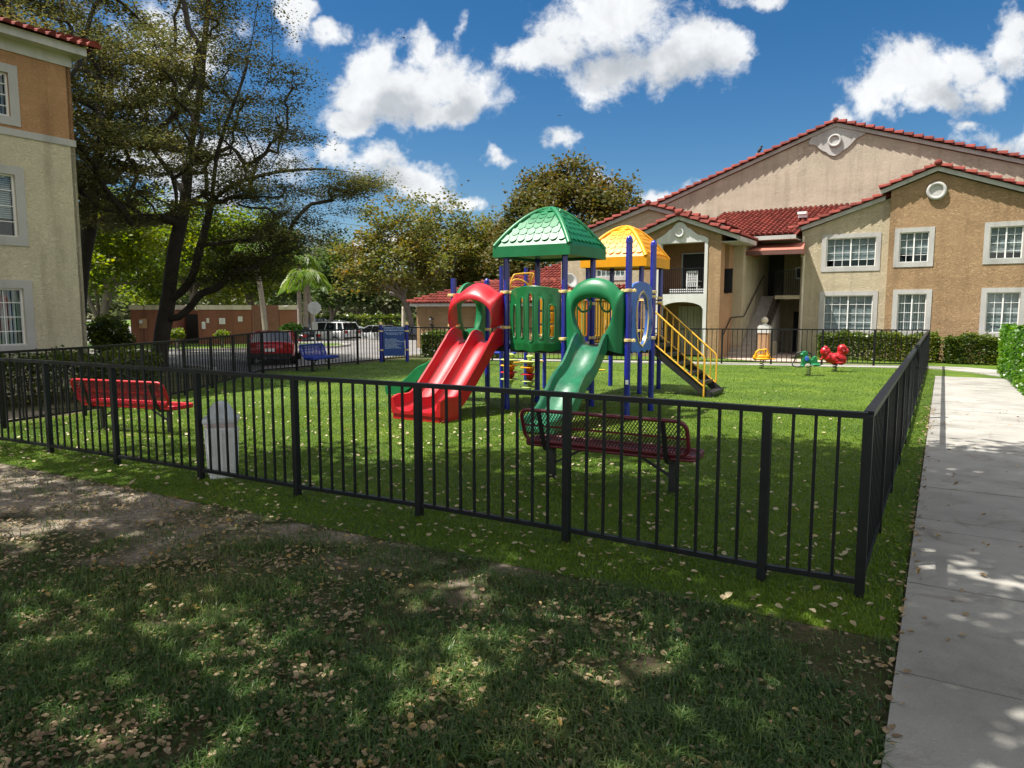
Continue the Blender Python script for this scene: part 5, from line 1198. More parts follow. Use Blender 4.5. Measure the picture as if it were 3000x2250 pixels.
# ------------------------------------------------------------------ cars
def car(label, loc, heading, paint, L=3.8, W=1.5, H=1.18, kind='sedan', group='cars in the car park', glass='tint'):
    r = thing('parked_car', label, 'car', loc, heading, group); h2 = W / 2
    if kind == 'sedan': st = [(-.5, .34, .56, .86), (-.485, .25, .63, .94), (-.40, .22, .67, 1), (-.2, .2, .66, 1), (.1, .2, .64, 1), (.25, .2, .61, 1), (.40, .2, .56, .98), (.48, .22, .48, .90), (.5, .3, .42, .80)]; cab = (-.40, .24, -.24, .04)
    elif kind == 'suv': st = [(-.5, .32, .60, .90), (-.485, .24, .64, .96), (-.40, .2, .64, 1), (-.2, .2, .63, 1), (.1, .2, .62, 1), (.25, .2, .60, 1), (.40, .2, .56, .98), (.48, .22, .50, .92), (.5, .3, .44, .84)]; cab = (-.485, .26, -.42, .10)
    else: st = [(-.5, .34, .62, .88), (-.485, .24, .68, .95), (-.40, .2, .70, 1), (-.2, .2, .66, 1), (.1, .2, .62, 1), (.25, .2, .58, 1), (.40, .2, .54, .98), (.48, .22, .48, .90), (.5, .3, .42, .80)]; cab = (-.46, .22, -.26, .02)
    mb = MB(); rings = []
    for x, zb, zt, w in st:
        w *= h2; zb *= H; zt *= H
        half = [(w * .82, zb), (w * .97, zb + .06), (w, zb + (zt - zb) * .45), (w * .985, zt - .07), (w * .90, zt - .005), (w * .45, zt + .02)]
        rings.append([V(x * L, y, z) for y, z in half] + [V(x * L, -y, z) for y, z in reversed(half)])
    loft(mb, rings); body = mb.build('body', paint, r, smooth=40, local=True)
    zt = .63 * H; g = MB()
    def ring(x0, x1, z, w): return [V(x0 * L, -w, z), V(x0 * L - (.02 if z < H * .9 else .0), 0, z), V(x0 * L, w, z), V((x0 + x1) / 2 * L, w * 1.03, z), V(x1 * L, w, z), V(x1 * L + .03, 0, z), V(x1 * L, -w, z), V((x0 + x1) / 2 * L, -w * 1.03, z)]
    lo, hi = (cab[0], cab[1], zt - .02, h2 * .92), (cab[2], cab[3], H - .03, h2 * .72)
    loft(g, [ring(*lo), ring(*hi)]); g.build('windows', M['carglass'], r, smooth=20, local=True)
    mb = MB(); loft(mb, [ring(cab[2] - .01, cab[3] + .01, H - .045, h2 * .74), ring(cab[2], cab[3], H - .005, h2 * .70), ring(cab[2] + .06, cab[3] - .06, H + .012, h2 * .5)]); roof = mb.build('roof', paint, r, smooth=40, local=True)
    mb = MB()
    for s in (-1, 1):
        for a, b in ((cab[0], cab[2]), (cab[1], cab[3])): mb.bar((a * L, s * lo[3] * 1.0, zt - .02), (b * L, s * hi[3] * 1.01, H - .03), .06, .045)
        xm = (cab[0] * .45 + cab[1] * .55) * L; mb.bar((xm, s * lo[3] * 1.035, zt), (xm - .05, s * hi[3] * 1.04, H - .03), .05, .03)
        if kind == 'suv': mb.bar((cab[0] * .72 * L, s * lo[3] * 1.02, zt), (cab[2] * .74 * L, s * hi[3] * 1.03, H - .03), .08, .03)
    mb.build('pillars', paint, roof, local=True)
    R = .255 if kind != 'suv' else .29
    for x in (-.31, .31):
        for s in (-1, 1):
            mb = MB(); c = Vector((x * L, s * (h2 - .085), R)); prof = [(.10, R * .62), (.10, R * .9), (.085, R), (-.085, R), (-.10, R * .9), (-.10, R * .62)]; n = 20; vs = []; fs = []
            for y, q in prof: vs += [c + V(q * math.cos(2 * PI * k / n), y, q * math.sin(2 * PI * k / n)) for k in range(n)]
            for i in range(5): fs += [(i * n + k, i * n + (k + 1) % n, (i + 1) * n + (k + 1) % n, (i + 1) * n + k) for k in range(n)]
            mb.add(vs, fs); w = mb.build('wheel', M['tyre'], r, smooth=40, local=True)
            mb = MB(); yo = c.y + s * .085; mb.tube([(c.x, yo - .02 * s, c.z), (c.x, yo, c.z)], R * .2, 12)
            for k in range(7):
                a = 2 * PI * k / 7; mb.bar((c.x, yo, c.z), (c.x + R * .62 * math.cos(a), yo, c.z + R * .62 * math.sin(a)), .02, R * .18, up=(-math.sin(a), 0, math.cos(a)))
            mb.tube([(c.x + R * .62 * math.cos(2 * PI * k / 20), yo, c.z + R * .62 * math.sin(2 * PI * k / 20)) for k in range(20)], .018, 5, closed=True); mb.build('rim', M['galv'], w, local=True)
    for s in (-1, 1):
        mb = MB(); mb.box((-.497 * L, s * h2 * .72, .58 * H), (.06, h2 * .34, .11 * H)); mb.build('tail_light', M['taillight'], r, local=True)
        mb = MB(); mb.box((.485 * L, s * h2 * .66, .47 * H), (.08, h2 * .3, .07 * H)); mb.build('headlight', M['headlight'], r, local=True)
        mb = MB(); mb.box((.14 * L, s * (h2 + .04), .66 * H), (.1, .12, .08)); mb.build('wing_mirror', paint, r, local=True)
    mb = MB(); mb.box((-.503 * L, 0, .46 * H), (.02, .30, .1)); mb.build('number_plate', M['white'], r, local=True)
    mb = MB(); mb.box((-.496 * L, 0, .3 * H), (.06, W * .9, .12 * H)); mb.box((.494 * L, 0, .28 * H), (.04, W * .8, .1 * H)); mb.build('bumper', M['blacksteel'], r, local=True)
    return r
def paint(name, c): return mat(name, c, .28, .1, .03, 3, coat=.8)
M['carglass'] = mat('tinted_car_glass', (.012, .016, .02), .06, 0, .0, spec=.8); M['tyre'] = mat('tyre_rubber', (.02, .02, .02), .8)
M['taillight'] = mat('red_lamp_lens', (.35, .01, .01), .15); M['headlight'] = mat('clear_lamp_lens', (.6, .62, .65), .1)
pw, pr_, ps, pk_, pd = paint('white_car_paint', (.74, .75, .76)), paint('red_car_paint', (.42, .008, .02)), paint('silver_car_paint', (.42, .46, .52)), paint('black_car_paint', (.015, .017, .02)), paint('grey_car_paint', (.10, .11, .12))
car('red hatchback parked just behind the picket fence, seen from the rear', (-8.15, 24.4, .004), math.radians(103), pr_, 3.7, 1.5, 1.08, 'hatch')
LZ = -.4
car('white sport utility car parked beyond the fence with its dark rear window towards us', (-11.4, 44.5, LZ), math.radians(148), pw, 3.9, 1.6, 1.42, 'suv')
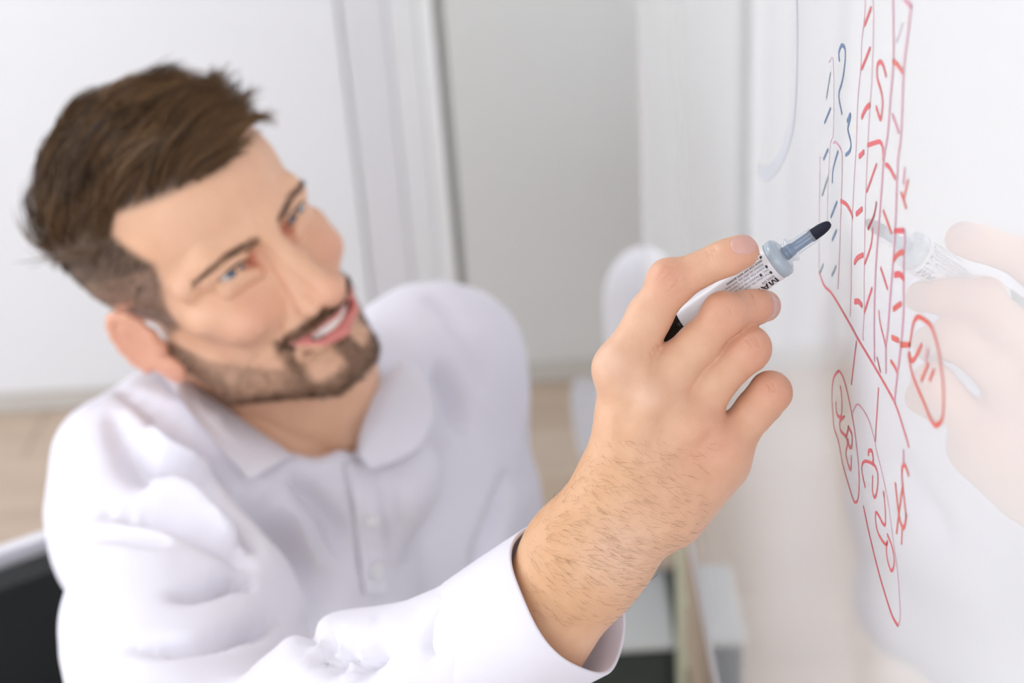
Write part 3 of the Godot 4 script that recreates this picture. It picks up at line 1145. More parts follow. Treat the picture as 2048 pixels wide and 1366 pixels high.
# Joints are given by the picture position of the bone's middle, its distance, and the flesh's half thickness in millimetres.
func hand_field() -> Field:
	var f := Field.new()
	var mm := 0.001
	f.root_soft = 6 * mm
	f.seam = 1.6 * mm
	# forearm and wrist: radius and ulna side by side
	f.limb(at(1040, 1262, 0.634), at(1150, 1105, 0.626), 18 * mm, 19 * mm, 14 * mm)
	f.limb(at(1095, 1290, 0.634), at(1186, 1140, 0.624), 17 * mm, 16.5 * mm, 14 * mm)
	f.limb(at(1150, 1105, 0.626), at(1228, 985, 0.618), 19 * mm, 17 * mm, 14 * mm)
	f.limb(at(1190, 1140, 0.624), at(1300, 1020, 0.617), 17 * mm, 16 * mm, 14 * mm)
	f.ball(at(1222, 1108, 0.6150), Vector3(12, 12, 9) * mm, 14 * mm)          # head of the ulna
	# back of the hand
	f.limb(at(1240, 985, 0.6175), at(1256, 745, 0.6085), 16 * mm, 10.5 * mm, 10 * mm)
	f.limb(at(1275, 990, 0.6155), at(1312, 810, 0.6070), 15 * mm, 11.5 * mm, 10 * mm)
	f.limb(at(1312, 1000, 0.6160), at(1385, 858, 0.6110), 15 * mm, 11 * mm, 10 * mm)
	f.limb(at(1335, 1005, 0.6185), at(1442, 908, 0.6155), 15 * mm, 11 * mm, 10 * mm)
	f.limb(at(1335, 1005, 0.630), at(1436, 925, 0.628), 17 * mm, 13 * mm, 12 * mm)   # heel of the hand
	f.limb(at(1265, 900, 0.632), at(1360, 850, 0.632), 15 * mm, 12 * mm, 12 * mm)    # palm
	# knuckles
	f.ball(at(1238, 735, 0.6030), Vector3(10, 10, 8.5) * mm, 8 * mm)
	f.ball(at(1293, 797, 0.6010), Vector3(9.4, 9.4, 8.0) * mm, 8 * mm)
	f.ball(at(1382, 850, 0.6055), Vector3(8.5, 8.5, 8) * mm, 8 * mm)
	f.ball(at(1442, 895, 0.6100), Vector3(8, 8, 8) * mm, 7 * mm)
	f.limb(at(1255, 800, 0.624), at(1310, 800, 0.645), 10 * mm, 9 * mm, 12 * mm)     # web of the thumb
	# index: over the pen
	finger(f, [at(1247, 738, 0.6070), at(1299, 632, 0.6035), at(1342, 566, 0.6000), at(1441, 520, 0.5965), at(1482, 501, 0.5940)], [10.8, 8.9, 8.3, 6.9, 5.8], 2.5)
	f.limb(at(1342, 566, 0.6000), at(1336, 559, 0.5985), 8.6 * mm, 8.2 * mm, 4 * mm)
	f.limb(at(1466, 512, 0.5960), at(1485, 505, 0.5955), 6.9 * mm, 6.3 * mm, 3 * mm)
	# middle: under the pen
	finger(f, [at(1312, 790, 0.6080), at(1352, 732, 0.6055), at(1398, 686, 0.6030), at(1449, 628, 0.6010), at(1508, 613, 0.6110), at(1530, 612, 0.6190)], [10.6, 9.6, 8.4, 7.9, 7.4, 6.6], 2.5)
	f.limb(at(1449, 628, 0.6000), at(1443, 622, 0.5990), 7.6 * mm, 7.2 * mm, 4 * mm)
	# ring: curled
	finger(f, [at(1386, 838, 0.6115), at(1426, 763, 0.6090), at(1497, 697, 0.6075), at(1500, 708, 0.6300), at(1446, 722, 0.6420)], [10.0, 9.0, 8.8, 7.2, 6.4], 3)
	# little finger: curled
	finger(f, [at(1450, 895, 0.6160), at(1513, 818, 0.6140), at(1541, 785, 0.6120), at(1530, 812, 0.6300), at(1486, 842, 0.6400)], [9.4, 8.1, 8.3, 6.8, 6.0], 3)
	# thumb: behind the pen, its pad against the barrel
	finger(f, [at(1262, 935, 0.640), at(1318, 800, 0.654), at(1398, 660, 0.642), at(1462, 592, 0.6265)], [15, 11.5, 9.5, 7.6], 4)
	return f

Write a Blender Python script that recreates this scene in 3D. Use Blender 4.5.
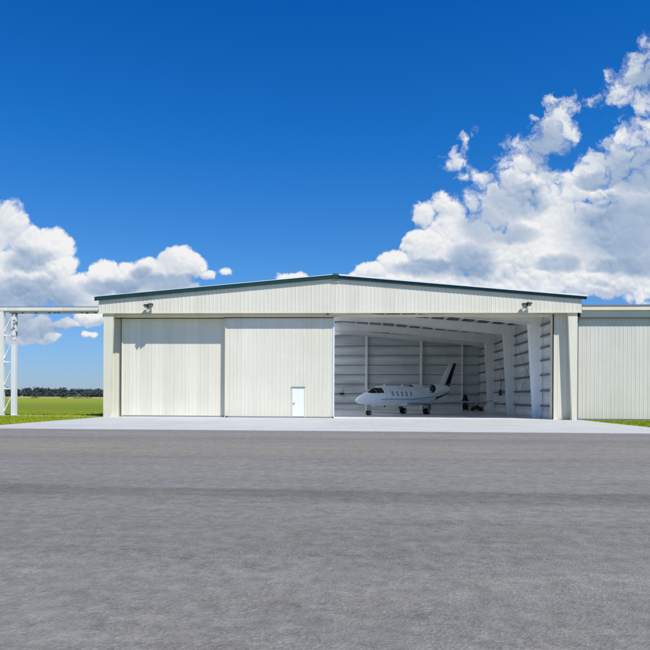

········

-- AIM --
Find every line holding the word "that"; give their count and nothing else.

-- WRITTEN ANSWER --
2